The place that never saw the sea was Parkgate, great for an ice cream even today. Occasionally gets a visit from a very high tide, but all silted up now, a marshy wetland, great for wildlife! :)
 
What an interesting thread! I love 'forgotten' gardens and there are some lovely things that you've included in you photos, SallyB. Klempner's reminiscences brought back some memories too...know what he means about New Brighton, but I sort of liked that empty feel about the place.
Great pics, btw. Cheers. :)
 
Just a little bit more info on my friends plans for this site, I mentioned she is a student of architecture, almost finished now, and just a couple of pages from her project on this site. Really interesting IMO, enjoy. THere is a LOT more to this project, just a couple of the most interesting pages.

history.jpg


SitePotential.jpg
 
!

Based on the Bundesgartenschau, introduced in post-war Germany to bring war-damaged areas back into use..........to be held biennially in Stoke-on-Trent, Glasgow, Gateshead, and Ebbw Vale, starting with the Liverpool international garden festival.
:lol:

Anyway, good work Missy! I wonder where the Lennon statue is now?
 
There was one of these in Newcastle or maybes on the Gateshead side in the 1990's, i remember going a couple of times when i was a wee bairn, Does anyone remember this one? I 'think' theres a housing estate on top of it now, I also remember they had a sculpture of a boy in the river or something, Anyone from the north-east remember it?
 
Gateshead's garden festival site ended up the same way. It was built on contaminated land from the local gas works next to Dunstan Staithes (as seen on Get Carter) and eventialy they built houses on it (contaminated land/houses mmmmmmmm). How long before the same happens there.

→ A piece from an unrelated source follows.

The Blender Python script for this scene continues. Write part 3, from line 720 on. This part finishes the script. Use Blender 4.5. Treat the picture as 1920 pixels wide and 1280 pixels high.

Similar story in Liverpool. It was built on infilled docks/landfill and I believe at one point there was an oil refinery or something there.

They've already built on some of the site. The houses opposite the Britannia (the pub you can see in the top right hand corner of the first period photo) going up to where the tip is, have had a number of occurances of subsidence in recent years.
 
The station for the Ferry is still there, but the branch line that went to West Kirby, through Port Sunlinght and Willaston was dissused at Hooton all the way 12 miles around to West Kirby.

The place that never saw the sea was Parkgate, great for an ice cream even today. Occasionally gets a visit from a very high tide, but all silted up now, a marshy wetland, great for wildlife! :)

Hate to be pedantic, but that line didn't go through Port Sunlight.